Now, our traditional customer has always been a middle aged white male who is middle to working class; we also only sold pocket tees.
So, then the second go at B2C we had added tee shirts and long sleeve tees. All of the sudden we started getting sales from women, younger males, and a much broader racial demographic.
At this point I realized that B2C was definitely in our future and would eventually be our future (I still was not able to accept that our retailers would not account for less than 75% of our business.)
But what accounts for this shift? It turns out that knowing how a very specific kind of shopper does his or her shopping is the key.
The basic problem is that a 350 lb or 500 lb person shops differently than the mass market does. Thus the trouble with dealing with consultants and companies that provide services is that they think “t shirts” and then rely on their own experiences to come up with solutions; I would give them a whole 15 page document of information about our market, our consumer, and the psychology of the big and tall consumer and I would end up being presented what I call “a mass market plain vanilla solution.”
Then a couple of years ago I found out that we were selling more big and tall tee shirts than JC Penney’s did in a year, that all I had to figure out was how to offer the big and tall consumer the same options that the mass market enjoys because first of all, none of the major players in big and tall can provide these options (Threadless, Custom Ink, Cafe Press, for example) due to their size and off shoring all production, and secondly, all I had to do was figure out how to connect with college and high school age big and tall kids (male and female) then I would be locking in their loyalty for years to come (JC Penney is attempting this with their new big and tall retail stores – but again, its brick and mortar and not consumer centric.)

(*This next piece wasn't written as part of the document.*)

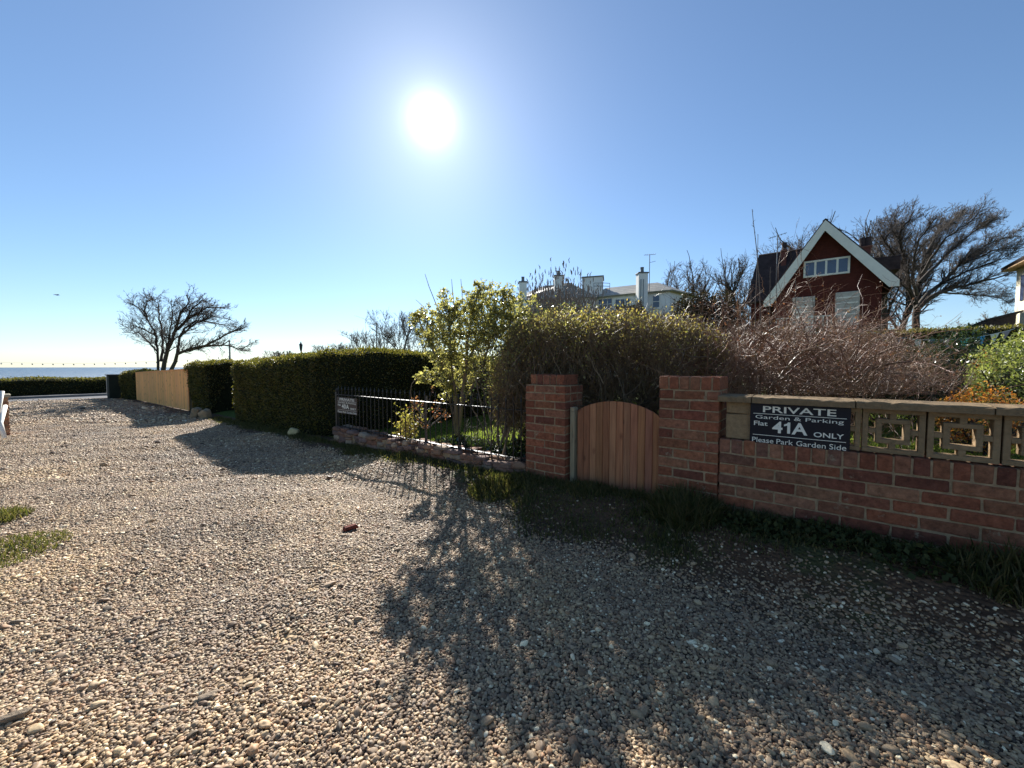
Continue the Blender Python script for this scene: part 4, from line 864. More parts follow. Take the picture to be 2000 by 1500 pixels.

Then again, over the last 6 months I have visited over 15 college campuses in states with a high percentage of obese population and I realize that I need to really focus on women; that’s a whole other world for me.
Right now my real struggle is with the fact that while I have a vision of what I want and where I need to head and I have coders plugging away attempting to turn my vision into reality its obvious that there is a person missing between me and them; I just cannot seem to use the right terminology or something but it sure feels that we are speaking two different languages….
Speaking two different languages. There is what the business proprietor believes the market will do, and then there is how the people in the market behave.
How do you get to the central mental and emotional core of what the individuals in that market do? Jobs-to-be-Done is one of those ways. Slow down the film. What is the person doing, thinking, feeling and wanting at the moment of choosing?
What job do they want the e-commerce site to do for them?
For Carl, it seems his customer wanted the e-commerce site to offer everything that eveyr other t-shirt provider had ever provided, but, for her.
There’s a different business in thinking that way.